**Your task**
Copy the listing below line for line, starting at its first line and ending with the line that has "from mathutils import Matrix, Vector" in it. Add nothing.
_ _ _ _ _
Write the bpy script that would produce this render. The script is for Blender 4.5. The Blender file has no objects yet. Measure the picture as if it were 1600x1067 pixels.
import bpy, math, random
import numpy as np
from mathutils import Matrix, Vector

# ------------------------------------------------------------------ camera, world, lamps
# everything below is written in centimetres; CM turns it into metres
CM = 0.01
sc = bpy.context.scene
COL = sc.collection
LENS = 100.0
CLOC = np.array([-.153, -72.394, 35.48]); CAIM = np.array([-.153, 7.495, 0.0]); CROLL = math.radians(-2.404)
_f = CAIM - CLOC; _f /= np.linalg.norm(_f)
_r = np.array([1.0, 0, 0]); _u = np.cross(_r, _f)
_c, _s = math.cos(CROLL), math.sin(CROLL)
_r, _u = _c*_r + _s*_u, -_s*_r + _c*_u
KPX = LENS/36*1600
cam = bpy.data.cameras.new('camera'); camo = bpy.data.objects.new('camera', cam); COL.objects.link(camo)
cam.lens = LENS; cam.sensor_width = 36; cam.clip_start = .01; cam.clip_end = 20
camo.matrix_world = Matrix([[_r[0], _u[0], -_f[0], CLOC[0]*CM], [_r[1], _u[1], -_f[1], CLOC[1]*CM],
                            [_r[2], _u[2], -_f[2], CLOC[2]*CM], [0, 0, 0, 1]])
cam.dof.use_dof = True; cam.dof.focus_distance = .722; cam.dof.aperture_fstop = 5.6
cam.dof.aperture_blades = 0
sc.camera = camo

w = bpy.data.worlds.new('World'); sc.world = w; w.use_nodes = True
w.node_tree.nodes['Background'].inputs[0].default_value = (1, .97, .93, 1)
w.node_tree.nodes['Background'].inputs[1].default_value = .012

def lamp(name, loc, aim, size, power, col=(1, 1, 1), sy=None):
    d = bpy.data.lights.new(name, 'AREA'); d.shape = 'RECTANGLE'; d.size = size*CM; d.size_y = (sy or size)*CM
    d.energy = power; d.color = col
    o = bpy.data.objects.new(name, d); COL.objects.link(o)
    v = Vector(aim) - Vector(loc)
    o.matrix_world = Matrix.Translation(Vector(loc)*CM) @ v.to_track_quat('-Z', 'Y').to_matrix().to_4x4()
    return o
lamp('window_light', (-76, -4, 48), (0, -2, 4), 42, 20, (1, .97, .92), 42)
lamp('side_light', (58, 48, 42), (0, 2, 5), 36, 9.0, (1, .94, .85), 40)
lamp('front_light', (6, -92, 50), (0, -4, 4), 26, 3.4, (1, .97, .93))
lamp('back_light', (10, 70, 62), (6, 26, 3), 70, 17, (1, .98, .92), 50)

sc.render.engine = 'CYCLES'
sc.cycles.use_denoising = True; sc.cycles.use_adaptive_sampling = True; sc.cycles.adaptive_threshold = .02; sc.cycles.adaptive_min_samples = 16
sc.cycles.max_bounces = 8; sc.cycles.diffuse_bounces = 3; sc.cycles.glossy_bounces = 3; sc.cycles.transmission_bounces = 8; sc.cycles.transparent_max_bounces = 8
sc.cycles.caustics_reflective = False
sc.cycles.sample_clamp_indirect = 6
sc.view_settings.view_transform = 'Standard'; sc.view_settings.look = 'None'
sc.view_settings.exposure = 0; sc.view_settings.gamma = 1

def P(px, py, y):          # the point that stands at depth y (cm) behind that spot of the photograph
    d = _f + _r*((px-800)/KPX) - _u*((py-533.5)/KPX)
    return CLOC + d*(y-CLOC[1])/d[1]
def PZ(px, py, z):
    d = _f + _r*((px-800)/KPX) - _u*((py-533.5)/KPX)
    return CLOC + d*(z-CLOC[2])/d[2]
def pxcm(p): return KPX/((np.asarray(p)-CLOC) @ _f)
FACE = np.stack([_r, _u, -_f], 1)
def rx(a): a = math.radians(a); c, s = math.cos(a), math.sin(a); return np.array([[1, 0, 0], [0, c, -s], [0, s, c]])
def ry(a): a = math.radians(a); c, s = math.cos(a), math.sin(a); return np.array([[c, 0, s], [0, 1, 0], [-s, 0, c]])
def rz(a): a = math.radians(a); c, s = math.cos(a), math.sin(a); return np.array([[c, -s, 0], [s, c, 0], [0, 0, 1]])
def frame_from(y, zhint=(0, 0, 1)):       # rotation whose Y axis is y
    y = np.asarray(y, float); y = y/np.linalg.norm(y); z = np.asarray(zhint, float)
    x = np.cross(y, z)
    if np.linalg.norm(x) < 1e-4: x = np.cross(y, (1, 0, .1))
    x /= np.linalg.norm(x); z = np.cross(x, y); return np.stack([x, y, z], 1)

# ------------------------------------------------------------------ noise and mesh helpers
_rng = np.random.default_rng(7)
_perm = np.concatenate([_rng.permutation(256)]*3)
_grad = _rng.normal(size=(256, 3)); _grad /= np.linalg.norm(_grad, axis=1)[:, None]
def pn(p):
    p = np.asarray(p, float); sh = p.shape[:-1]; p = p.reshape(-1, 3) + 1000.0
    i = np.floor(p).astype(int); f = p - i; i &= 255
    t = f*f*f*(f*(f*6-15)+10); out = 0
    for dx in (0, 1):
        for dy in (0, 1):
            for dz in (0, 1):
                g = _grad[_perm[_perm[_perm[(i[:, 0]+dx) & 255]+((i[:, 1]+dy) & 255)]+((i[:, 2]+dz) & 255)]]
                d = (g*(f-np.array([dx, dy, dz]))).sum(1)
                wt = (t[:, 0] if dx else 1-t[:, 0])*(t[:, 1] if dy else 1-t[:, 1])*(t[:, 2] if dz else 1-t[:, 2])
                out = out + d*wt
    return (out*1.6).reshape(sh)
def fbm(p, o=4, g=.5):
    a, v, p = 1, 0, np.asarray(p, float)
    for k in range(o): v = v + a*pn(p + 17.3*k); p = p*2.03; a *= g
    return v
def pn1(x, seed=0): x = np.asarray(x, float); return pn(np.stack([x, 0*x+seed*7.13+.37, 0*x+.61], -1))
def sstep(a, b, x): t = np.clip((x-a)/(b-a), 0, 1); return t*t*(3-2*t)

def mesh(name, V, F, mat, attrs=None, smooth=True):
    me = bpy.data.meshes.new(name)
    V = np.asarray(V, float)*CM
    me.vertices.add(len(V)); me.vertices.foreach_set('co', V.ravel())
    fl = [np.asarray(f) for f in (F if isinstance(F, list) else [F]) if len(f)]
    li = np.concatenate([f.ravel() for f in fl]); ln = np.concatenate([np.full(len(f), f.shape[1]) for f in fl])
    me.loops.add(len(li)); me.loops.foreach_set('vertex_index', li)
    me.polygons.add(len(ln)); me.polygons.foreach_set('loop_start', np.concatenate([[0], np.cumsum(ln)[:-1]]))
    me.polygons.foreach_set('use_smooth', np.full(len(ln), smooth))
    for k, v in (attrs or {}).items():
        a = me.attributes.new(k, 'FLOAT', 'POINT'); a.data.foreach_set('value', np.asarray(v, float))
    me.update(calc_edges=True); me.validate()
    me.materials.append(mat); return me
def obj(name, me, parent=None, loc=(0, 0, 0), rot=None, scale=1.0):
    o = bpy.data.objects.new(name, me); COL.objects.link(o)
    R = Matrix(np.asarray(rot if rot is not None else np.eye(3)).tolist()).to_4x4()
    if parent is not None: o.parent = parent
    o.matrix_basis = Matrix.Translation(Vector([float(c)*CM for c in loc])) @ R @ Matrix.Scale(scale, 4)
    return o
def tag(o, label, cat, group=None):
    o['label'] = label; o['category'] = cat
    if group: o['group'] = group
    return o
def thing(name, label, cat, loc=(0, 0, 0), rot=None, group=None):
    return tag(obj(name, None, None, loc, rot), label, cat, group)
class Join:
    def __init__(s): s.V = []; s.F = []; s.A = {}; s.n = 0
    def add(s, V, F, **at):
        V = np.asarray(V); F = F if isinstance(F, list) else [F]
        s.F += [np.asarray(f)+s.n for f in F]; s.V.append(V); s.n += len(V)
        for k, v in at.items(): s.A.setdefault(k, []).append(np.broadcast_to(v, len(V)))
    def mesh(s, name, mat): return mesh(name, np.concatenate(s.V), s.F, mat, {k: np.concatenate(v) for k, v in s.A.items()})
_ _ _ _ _
**Result of this exercise**
Write the bpy script that would produce this render. The script is for Blender 4.5. The Blender file has no objects yet. Measure the picture as if it were 1600x1067 pixels.
import bpy, math, random
import numpy as np
from mathutils import Matrix, Vector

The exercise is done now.